8. When we talked about preserving knowledge and positive consciousness, an image of the contemporary Jamaican dancehalls came to our mind. Girls and boys in the grip of hard drugs and sexual, racist and homophobic deliriums. What do you think about it?

(H) – Hhhmmmm, you’re stumbling on a HUGE topic. We as a human race are suffering from a weakness of will power, of focus and concentration, and a strong sense of militancy. If you do not possess these things this life may and will lead you in a certain way, the wrong way. You can reason life in many ways, but there will be two outcome; ONE, life is done, the human race is corrupt and mankind will stumble its way into darkness, or TWO that we are in a moment of great positive change, and not everyone will make it, some are fallen and gone, and cannot be saved.

9. I would say that with Goundation, a legend of Reggae was born. In your website there is a section reporting all the disks that every reggae fan must have. Can we add “Building An Ark” too?

(H) – Hahaha, that’s not for us to say…we just put our best music forward to the people in hopes that it will inspire.

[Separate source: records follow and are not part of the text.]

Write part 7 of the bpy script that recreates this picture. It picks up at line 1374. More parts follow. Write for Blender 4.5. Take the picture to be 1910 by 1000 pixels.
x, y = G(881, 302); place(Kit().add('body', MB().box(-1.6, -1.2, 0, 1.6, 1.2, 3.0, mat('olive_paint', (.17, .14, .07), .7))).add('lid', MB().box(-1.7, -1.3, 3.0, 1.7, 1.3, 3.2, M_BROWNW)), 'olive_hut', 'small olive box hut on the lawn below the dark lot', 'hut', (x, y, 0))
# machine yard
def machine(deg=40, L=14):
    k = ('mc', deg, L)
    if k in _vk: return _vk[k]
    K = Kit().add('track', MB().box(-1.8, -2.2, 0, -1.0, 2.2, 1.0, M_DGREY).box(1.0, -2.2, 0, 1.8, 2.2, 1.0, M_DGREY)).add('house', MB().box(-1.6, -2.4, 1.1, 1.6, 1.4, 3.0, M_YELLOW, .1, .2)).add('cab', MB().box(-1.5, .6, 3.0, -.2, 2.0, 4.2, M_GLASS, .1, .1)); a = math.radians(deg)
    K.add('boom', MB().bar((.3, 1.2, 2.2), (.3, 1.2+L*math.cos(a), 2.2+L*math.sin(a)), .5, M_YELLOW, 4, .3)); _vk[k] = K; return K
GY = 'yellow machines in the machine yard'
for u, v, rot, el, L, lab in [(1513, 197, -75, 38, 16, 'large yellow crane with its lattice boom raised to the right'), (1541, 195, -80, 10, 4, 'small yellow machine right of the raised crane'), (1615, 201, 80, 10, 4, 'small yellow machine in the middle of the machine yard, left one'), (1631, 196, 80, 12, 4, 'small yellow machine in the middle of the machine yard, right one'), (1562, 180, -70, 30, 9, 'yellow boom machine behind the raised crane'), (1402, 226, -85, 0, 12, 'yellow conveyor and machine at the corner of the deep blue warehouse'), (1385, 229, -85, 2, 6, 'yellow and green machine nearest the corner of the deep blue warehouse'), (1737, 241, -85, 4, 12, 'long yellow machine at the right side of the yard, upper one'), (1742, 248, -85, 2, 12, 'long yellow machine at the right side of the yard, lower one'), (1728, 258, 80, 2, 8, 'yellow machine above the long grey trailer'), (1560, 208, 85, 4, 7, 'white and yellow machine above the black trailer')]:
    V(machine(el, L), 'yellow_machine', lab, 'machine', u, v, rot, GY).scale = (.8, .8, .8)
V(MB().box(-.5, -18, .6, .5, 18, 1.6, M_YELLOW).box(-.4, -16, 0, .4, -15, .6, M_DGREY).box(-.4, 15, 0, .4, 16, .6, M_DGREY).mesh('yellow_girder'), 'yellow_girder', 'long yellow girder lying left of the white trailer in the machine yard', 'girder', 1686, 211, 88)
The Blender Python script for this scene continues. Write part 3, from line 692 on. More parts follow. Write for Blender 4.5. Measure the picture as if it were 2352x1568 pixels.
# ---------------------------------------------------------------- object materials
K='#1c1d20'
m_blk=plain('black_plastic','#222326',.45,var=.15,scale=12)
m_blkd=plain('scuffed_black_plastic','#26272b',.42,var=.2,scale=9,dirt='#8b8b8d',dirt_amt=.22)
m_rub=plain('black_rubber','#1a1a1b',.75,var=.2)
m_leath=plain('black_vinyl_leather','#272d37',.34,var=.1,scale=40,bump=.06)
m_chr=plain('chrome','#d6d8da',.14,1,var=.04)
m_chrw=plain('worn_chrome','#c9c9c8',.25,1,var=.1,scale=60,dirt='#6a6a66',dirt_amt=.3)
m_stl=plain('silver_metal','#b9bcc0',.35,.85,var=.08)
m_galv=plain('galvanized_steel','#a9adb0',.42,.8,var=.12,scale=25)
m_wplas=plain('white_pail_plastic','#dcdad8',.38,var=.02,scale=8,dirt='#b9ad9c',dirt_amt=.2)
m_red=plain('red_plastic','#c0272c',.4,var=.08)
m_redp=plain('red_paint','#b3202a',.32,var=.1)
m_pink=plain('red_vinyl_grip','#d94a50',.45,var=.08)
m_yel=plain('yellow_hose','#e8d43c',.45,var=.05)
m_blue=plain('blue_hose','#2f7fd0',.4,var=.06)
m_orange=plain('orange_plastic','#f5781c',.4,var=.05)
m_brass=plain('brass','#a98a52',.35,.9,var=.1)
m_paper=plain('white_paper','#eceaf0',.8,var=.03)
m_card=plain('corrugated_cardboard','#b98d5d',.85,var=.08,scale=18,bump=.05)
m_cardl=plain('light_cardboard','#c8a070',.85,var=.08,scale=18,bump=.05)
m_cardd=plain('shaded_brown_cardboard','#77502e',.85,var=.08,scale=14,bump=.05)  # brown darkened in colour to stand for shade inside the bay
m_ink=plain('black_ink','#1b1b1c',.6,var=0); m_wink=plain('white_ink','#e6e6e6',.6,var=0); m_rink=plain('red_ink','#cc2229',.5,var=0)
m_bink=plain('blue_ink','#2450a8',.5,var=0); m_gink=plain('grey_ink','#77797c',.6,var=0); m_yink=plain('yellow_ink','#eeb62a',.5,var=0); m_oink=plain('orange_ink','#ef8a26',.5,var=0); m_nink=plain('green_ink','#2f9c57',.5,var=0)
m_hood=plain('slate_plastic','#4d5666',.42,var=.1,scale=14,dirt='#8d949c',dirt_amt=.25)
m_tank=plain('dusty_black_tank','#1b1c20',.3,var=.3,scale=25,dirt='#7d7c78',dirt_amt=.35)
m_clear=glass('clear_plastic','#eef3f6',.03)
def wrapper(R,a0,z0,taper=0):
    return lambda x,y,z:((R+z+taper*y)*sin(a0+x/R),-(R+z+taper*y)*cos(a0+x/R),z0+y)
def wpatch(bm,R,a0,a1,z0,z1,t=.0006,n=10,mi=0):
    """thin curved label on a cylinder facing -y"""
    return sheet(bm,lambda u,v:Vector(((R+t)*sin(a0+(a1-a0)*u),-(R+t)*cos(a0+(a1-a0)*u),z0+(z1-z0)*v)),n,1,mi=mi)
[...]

10. Can you talk us about the cover art of Building an ark? It’s a very particular picture. What the author, Giovanni Maki, wanted to represent?

(H) – The “Conch Shell” concept for this album came very slowly…lots of work between Giovanni and I. In the beginning we were just brain storming ideas and wanted to stay way from Noah and a BIG boat image. Then was the idea of Joshua and the shofar (Rams horn) call that broke down Jericho walls, the idea of a musical sound to rally people, and this lead us to the Island Nations that use the conch shell to bring the community together to celibate. Also the fact that the first real home of protection that ANY living thing ever built was the sea shell, and the shell image is made up of a celestial image representing the vastness of the universe, as the shell represents the very small.

11. Thanks for your kindness! See you in Sicily! Big up and one love!

(H) – When will GROUNDATION perform in Sicily! We would LOVE to go there! Blessings, Harrison.